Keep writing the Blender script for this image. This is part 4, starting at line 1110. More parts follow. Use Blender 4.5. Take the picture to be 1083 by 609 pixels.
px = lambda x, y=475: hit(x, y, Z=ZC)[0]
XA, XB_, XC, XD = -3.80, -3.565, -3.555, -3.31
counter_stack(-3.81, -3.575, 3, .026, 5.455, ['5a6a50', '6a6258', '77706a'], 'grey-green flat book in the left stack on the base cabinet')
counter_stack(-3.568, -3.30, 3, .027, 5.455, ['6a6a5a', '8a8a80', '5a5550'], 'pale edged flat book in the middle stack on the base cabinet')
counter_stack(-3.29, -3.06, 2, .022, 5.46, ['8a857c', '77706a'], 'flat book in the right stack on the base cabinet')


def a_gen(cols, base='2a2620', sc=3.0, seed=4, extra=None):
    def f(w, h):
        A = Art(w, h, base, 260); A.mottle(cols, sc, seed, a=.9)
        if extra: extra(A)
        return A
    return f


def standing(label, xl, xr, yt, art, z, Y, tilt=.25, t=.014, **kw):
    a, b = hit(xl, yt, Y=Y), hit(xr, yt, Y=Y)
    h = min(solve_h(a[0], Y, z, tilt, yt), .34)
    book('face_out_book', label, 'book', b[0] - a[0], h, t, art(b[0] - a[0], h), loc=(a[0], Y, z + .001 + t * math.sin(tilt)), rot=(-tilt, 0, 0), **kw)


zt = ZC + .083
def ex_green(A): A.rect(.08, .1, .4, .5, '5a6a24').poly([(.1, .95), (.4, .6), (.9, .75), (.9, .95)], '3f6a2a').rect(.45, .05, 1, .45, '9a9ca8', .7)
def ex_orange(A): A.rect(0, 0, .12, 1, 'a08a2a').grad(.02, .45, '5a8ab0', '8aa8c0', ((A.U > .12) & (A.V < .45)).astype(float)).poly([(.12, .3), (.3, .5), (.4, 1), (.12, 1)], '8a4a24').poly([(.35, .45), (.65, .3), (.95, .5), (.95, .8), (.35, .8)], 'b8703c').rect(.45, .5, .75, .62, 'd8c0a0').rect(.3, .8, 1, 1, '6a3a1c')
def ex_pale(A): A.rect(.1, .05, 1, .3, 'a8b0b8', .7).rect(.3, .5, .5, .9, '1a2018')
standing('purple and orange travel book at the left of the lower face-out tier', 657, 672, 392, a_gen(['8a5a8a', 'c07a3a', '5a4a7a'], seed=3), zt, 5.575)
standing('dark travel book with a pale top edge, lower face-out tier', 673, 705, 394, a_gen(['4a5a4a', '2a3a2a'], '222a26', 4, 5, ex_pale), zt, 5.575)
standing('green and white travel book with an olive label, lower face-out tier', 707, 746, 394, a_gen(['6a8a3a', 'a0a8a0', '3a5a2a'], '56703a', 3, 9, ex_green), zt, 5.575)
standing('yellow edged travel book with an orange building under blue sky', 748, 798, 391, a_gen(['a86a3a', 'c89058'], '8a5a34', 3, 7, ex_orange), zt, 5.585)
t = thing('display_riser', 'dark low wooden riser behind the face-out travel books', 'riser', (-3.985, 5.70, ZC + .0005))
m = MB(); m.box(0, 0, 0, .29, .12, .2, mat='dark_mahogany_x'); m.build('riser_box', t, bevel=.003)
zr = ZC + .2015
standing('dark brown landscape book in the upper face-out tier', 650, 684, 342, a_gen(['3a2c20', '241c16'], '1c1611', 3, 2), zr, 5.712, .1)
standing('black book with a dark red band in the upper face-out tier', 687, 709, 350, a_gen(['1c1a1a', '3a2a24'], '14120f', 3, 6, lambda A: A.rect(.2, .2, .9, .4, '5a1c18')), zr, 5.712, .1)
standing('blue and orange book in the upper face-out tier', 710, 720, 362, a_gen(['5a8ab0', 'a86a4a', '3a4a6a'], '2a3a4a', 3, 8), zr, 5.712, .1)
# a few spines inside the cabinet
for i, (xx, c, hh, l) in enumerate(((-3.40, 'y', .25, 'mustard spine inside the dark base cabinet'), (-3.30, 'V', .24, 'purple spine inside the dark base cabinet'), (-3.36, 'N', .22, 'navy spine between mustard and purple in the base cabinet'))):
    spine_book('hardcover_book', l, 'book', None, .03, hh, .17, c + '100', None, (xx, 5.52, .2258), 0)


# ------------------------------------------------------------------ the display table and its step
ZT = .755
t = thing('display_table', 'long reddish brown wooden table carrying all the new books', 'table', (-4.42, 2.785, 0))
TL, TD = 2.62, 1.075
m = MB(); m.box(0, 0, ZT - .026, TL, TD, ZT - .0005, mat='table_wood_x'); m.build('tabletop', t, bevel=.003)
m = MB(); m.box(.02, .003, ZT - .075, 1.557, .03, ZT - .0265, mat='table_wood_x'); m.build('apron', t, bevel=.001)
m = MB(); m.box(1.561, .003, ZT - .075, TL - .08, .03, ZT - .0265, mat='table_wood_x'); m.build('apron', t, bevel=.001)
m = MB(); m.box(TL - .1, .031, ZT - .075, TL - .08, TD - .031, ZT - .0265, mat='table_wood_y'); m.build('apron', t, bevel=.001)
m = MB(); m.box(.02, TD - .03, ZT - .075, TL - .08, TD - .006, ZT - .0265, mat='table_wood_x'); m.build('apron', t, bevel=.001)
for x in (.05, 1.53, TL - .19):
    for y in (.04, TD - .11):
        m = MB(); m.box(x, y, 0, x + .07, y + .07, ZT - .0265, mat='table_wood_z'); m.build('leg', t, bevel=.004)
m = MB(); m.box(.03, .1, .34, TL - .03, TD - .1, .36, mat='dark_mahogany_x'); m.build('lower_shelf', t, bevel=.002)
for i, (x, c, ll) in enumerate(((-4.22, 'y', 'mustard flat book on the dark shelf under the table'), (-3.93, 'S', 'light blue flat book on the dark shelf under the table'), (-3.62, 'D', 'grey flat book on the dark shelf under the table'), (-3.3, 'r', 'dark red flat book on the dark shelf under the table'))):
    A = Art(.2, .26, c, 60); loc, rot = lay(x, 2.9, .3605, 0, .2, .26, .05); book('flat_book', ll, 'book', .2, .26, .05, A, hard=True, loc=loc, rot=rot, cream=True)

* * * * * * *

Challenge: Word for word, reproduce the listing above from its start up to and including the line that has "book('face_out_book', label, 'book', b[0]". Give only those lines.

Reply to the task:
Keep writing the Blender script for this image. This is part 4, starting at line 1110. More parts follow. Use Blender 4.5. Take the picture to be 1083 by 609 pixels.
px = lambda x, y=475: hit(x, y, Z=ZC)[0]
XA, XB_, XC, XD = -3.80, -3.565, -3.555, -3.31
counter_stack(-3.81, -3.575, 3, .026, 5.455, ['5a6a50', '6a6258', '77706a'], 'grey-green flat book in the left stack on the base cabinet')
counter_stack(-3.568, -3.30, 3, .027, 5.455, ['6a6a5a', '8a8a80', '5a5550'], 'pale edged flat book in the middle stack on the base cabinet')
counter_stack(-3.29, -3.06, 2, .022, 5.46, ['8a857c', '77706a'], 'flat book in the right stack on the base cabinet')


def a_gen(cols, base='2a2620', sc=3.0, seed=4, extra=None):
    def f(w, h):
        A = Art(w, h, base, 260); A.mottle(cols, sc, seed, a=.9)
        if extra: extra(A)
        return A
    return f


def standing(label, xl, xr, yt, art, z, Y, tilt=.25, t=.014, **kw):
    a, b = hit(xl, yt, Y=Y), hit(xr, yt, Y=Y)
    h = min(solve_h(a[0], Y, z, tilt, yt), .34)
    book('face_out_book', label, 'book', b[0] - a[0], h, t, art(b[0] - a[0], h), loc=(a[0], Y, z + .001 + t * math.sin(tilt)), rot=(-tilt, 0, 0), **kw)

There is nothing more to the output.